Along with Ernest Mueller I have recorded a few courses over at Lynda.com and LinkedIn Learning on DevOps, Continuous Delivery and Infrastructure Automation. In those courses Ernest and I take an approach of covering theory and philosophy and then follow it up with real world experiences, code samples, and tooling.
Our latest course DevOps Foundations: Continuous Delivery/Continuous Integration just shipped this week and we are really hoping that the course helps people get started or advance their CI/CD efforts. In this course, I covered some tools to do unit testing and I wanted to share those with you here as well. We are going to look at 2 tools I particularly like for Go web development.
1. GoConvey
“GoConvey is awesome Go testing” as written in the readme in the project’s github repo. From my experience it is! There is a lot to love here with GoConvey. Let’s start with this lovely UI (screencap from Lynda.com course on CI/CD).
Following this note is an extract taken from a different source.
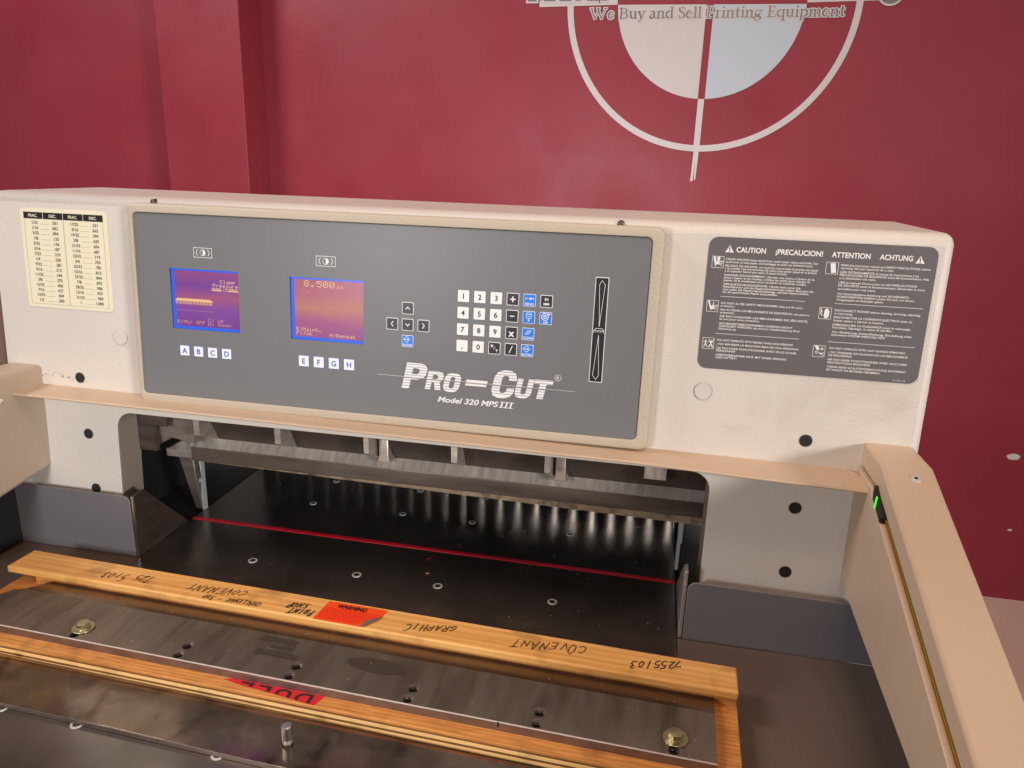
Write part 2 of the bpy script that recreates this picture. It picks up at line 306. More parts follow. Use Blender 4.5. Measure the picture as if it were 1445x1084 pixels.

GoConvey’s UI is lovely, with green, yellow, red and gray status bars taking the main real estate to let you know when something is wrong (or right!). Additionally, I love being able to have a single dashboard to see code coverage, statistics, and a package-by-package breakdown of my project.
I often turn GoConvey on as I work on a project, and then I just forget about it. That is until I write a something new or update a test. In fact every time I save a file in my project, I get a nifty notification to my desktop letting me know whether what I just did passed or failed. It seems like GoConvey has special hooks for Sublime, however I can’t speak to that as I just use vim. Old habits die hard. (Image of HTML5 notification from goconvey.co)
Some people get turned off of GoConvey because they think that you have to use to use the package’s testing DSL in order to get the benefit of the tool. That would mean refactoring a bunch of tests and that wouldn’t be too much fun. I am happy to report that is not the case at all, the tool works natively with go test.
Check out more on GoConvey at goconvey.co
2. Fresh
You were wondering about the apricots weren’t you? Well, fear no more.
Have you ever been working on a project where you made a change in the code but for some reason are not able to see the change reflected in the web application? Maybe it was just a color change or new text or maybe an update to the API. Why doesn’t it show up? You dig around the documentation, check the library you are using, you fumble around to check the tests. Only after 10 minutes of this you realize you forgot to restart the application: doh!
This is where Fresh comes in. Fresh does hot-reloading of config on changes. What does this mean? This means that when you write a new feature or change a button or even update a template that the web application you are working on gets restarted automatically. No more remembering to restart, it just does it for you.
To get started with Fresh, check out github.com/pilu/fresh.